= To do =
Quote each line of the material verbatim, without the pictures.

= Data segment =
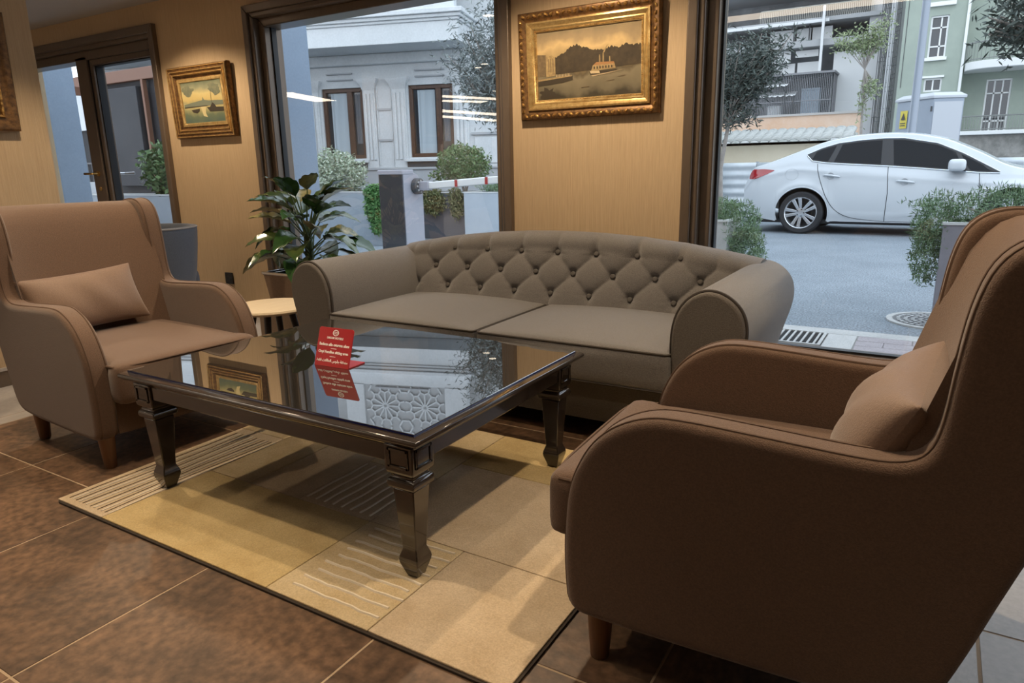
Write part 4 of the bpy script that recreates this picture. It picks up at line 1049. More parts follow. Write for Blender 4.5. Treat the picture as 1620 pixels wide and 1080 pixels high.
MB().add([(-2.6, -1.2, 2.55), (5, -1.2, 2.55), (5, 1.2, 3.1), (-2.6, 1.2, 3.1), (-2.6, -1.2, 2.60), (5, -1.2, 2.60), (5, 1.2, 3.15), (-2.6, 1.2, 3.15)], [(0, 3, 2, 1), (4, 5, 6, 7), (0, 1, 5, 4), (1, 2, 6, 5), (2, 3, 7, 6), (3, 0, 4, 7)]).build('roof', mat('shelter_roof', (.10, .085, .075), .7), tc_, smooth=False) if False else None
MB().box(-4.3, -3.22, .84, .895, 1.95, 2.60).build('light_opening', white_wall, tc_, bevel=.006)
MB().box(-4.3, -3.22, .80, .90, .75, .98).build('ledge', grey_wall, tc_, bevel=.006)
for k in range(7): MB().box(-4.2+.14*k, -4.185+.14*k, .82, .835, .98, 1.32).build('baluster', iron, tc_)
MB().box(-4.3, -3.22, .815, .84, 1.32, 1.35).build('hand_rail', iron, tc_)
planter('blue-grey planter wall across the foot of the glazed door', -11.8, -7.2, 5.75, 6.1, .83, planter_m, zb=-.012)
bush('leafy_bush', 'bright leafy bush in the planter outside the glazed door', 'shrub', (-9.15, 5.95, .74), [(1300, (0, 0, .38), (.36, .28, .36))], lf_green, .10, .045, 31)
gl = thing('garden_lamp', 'small white globe lamp on a stalk outside the glazed door', 'lamp', (-7.55, 5.30, -.012))
MB().lathe([(.018, 0), (.018, .50), (.03, .505), (.03, .53)], (0, 0, 0), 14).build('stalk', mat('lamp_white', (.8, .82, .82), .4), gl)
MB().lathe([(.001, .53), (.035, .535), (.055, .565), (.055, .59), (.035, .62), (.001, .625)], (0, 0, 0), 18, caps=False).build('globe', MATS['lamp_white'], gl)
# ================================================================== CAR
car_white = mat('car_white_paint', (.52, .55, .575), .25, coat=.5)
car_glass = mat('tinted_car_glass', (.006, .007, .009), .06, ior=1.28)
car_black = mat('car_black_trim', (.015, .015, .017), .4)
tyre_m = mat('tyre_rubber', (.018, .018, .020), .75, bump=(60, .2))
alloy = mat('alloy_silver', (.62, .63, .65), .25, .85)
lamp_red = mat('tail_lamp_red', (.30, .006, .012), .08, coat=.8)
car = thing('car', 'white four-door saloon car parked across the street outside the right window', 'car', (-1.78, 12.62, -.012), math.radians(-3))
HW = .90                                   # half width; near side is y = -HW
TOP = [(-.95, .62), (-.93, .78), (-.88, .97), (-.84, 1.03), (-.65, 1.08), (-.48, 1.13), (-.11, 1.27), (.26, 1.41), (.66, 1.485), (1.06, 1.50), (1.45, 1.475), (1.85, 1.385), (2.25, 1.20), (2.55, 1.03), (2.75, .97), (3.05, .92), (3.35, .83), (3.55, .70), (3.62, .58)]
LOW = [(-.95, .45), (-.85, .33), (-.6, .22), (-.4, .19), (.4, .19), (2.2, .19), (3.1, .20), (3.45, .24), (3.62, .40)]
BELT = [(-.95, .70), (-.88, .97), (-.6, 1.02), (-.1, 1.12), (.10, 1.10), (.62, 1.045), (1.13, 1.01), (1.53, .97), (2.25, .90), (2.55, .90), (3.05, .85), (3.55, .66), (3.62, .55)]
def plan(x):   # half width along the length
    return HW*min(1, max(.0, 1-abs(max(0, -.35-x)/1.05)**2.4), max(0, 1-abs(max(0, x-2.55)/1.42)**2.2))
def smoothi(x, P):
    return sum(interp(x+d_, P) for d_ in (-.09, -.045, 0, .045, .09))/5
def ztopf(x): return smoothi(x, TOP)
def zlow(x):
    z = interp(x, LOW)
    for ax in (0, 2.685):
        if abs(x-ax) < .385: z = max(z, .325+math.sqrt(.385**2-(x-ax)**2)*.99)
    return z
def side_y(x, z):
    """half width of the skin at (x, z)"""
    w = plan(x); zb = smoothi(x, BELT); zt_ = ztopf(x)
    if z <= zb:
        t = (zb-z)/max(.05, zb-.19)
        y = w*(.955+.05*math.sin(PI*min(1, t*1.05))**.8-.045*t**3)
        for (zc, amp, sp) in ((.72, -.010, .06),): y += amp*math.exp(-((z-zc)/sp)**2)*0
        # shoulder line and lower sweep
        y += .012*math.exp(-((z-(zb-.13))/.035)**2)
        if .3 < x < 2.2: y += .014*math.exp(-((z-(.285+.075*((x-.95)/.75)**2))/.030)**2)*min(1, (x-.3)/.3)*min(1, (2.2-x)/.6)
        for ax in (0, 2.685):
            rr = math.hypot(x-ax, z-.325); y += .018*math.exp(-((rr-.42)/.06)**2)
        return y
    t = (z-zb)/max(.02, zt_-zb)
    return w*(.955-.17*t*min(1, (zt_-zb)/.40))
XS = sorted(set([round(-.95+4.57*k/150, 4) for k in range(151)]+[round(ax+.385*math.cos(PI*k/28), 4) for ax in (0, 2.685) for k in range(29)]))
rings = []
for x in XS:
    zl = zlow(x); zt_ = ztopf(x); ring = []
    NS = 26; zsh = zt_-.035
    if zsh < zl+.02: zsh = zl+.02
    half = []
    for k in range(NS+1):
        z = lerp(zl, zsh, k/NS); half.append((side_y(x, z), z))
    ye, ze = half[-1]
    for k in range(1, 9):
        a = k/8*PI/2; half.append((ye*(1-.13*(1-math.cos(a))*1.0)-0*a, ze+(zt_-ze)*.62*math.sin(a)))
    yr, zr = half[-1]
    for k in range(1, 9):
        t = k/8; half.append((yr*(1-t), zr+(zt_-zr+.012)*math.sin(t*PI/2)))
    full = [(-y, z) for y, z in half]+[(y, z) for y, z in reversed(half[:-1])]
    rings.append([(x, y, z) for y, z in full])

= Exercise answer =
Write part 4 of the bpy script that recreates this picture. It picks up at line 1049. More parts follow. Write for Blender 4.5. Treat the picture as 1620 pixels wide and 1080 pixels high.
MB().add([(-2.6, -1.2, 2.55), (5, -1.2, 2.55), (5, 1.2, 3.1), (-2.6, 1.2, 3.1), (-2.6, -1.2, 2.60), (5, -1.2, 2.60), (5, 1.2, 3.15), (-2.6, 1.2, 3.15)], [(0, 3, 2, 1), (4, 5, 6, 7), (0, 1, 5, 4), (1, 2, 6, 5), (2, 3, 7, 6), (3, 0, 4, 7)]).build('roof', mat('shelter_roof', (.10, .085, .075), .7), tc_, smooth=False) if False else None
MB().box(-4.3, -3.22, .84, .895, 1.95, 2.60).build('light_opening', white_wall, tc_, bevel=.006)
MB().box(-4.3, -3.22, .80, .90, .75, .98).build('ledge', grey_wall, tc_, bevel=.006)
for k in range(7): MB().box(-4.2+.14*k, -4.185+.14*k, .82, .835, .98, 1.32).build('baluster', iron, tc_)
MB().box(-4.3, -3.22, .815, .84, 1.32, 1.35).build('hand_rail', iron, tc_)
planter('blue-grey planter wall across the foot of the glazed door', -11.8, -7.2, 5.75, 6.1, .83, planter_m, zb=-.012)
bush('leafy_bush', 'bright leafy bush in the planter outside the glazed door', 'shrub', (-9.15, 5.95, .74), [(1300, (0, 0, .38), (.36, .28, .36))], lf_green, .10, .045, 31)
gl = thing('garden_lamp', 'small white globe lamp on a stalk outside the glazed door', 'lamp', (-7.55, 5.30, -.012))
MB().lathe([(.018, 0), (.018, .50), (.03, .505), (.03, .53)], (0, 0, 0), 14).build('stalk', mat('lamp_white', (.8, .82, .82), .4), gl)
MB().lathe([(.001, .53), (.035, .535), (.055, .565), (.055, .59), (.035, .62), (.001, .625)], (0, 0, 0), 18, caps=False).build('globe', MATS['lamp_white'], gl)
# ================================================================== CAR
car_white = mat('car_white_paint', (.52, .55, .575), .25, coat=.5)
car_glass = mat('tinted_car_glass', (.006, .007, .009), .06, ior=1.28)
car_black = mat('car_black_trim', (.015, .015, .017), .4)
tyre_m = mat('tyre_rubber', (.018, .018, .020), .75, bump=(60, .2))
alloy = mat('alloy_silver', (.62, .63, .65), .25, .85)
lamp_red = mat('tail_lamp_red', (.30, .006, .012), .08, coat=.8)
car = thing('car', 'white four-door saloon car parked across the street outside the right window', 'car', (-1.78, 12.62, -.012), math.radians(-3))
HW = .90                                   # half width; near side is y = -HW
TOP = [(-.95, .62), (-.93, .78), (-.88, .97), (-.84, 1.03), (-.65, 1.08), (-.48, 1.13), (-.11, 1.27), (.26, 1.41), (.66, 1.485), (1.06, 1.50), (1.45, 1.475), (1.85, 1.385), (2.25, 1.20), (2.55, 1.03), (2.75, .97), (3.05, .92), (3.35, .83), (3.55, .70), (3.62, .58)]
LOW = [(-.95, .45), (-.85, .33), (-.6, .22), (-.4, .19), (.4, .19), (2.2, .19), (3.1, .20), (3.45, .24), (3.62, .40)]
BELT = [(-.95, .70), (-.88, .97), (-.6, 1.02), (-.1, 1.12), (.10, 1.10), (.62, 1.045), (1.13, 1.01), (1.53, .97), (2.25, .90), (2.55, .90), (3.05, .85), (3.55, .66), (3.62, .55)]
def plan(x):   # half width along the length
    return HW*min(1, max(.0, 1-abs(max(0, -.35-x)/1.05)**2.4), max(0, 1-abs(max(0, x-2.55)/1.42)**2.2))
def smoothi(x, P):
    return sum(interp(x+d_, P) for d_ in (-.09, -.045, 0, .045, .09))/5
def ztopf(x): return smoothi(x, TOP)
def zlow(x):
    z = interp(x, LOW)
    for ax in (0, 2.685):
        if abs(x-ax) < .385: z = max(z, .325+math.sqrt(.385**2-(x-ax)**2)*.99)
    return z
def side_y(x, z):
    """half width of the skin at (x, z)"""
    w = plan(x); zb = smoothi(x, BELT); zt_ = ztopf(x)
    if z <= zb:
        t = (zb-z)/max(.05, zb-.19)
        y = w*(.955+.05*math.sin(PI*min(1, t*1.05))**.8-.045*t**3)
        for (zc, amp, sp) in ((.72, -.010, .06),): y += amp*math.exp(-((z-zc)/sp)**2)*0
        # shoulder line and lower sweep
        y += .012*math.exp(-((z-(zb-.13))/.035)**2)
        if .3 < x < 2.2: y += .014*math.exp(-((z-(.285+.075*((x-.95)/.75)**2))/.030)**2)*min(1, (x-.3)/.3)*min(1, (2.2-x)/.6)
        for ax in (0, 2.685):
            rr = math.hypot(x-ax, z-.325); y += .018*math.exp(-((rr-.42)/.06)**2)
        return y
    t = (z-zb)/max(.02, zt_-zb)
    return w*(.955-.17*t*min(1, (zt_-zb)/.40))
XS = sorted(set([round(-.95+4.57*k/150, 4) for k in range(151)]+[round(ax+.385*math.cos(PI*k/28), 4) for ax in (0, 2.685) for k in range(29)]))
rings = []
for x in XS:
    zl = zlow(x); zt_ = ztopf(x); ring = []
    NS = 26; zsh = zt_-.035
    if zsh < zl+.02: zsh = zl+.02
    half = []
    for k in range(NS+1):
        z = lerp(zl, zsh, k/NS); half.append((side_y(x, z), z))
    ye, ze = half[-1]
    for k in range(1, 9):
        a = k/8*PI/2; half.append((ye*(1-.13*(1-math.cos(a))*1.0)-0*a, ze+(zt_-ze)*.62*math.sin(a)))
    yr, zr = half[-1]
    for k in range(1, 9):
        t = k/8; half.append((yr*(1-t), zr+(zt_-zr+.012)*math.sin(t*PI/2)))
    full = [(-y, z) for y, z in half]+[(y, z) for y, z in reversed(half[:-1])]
    rings.append([(x, y, z) for y, z in full])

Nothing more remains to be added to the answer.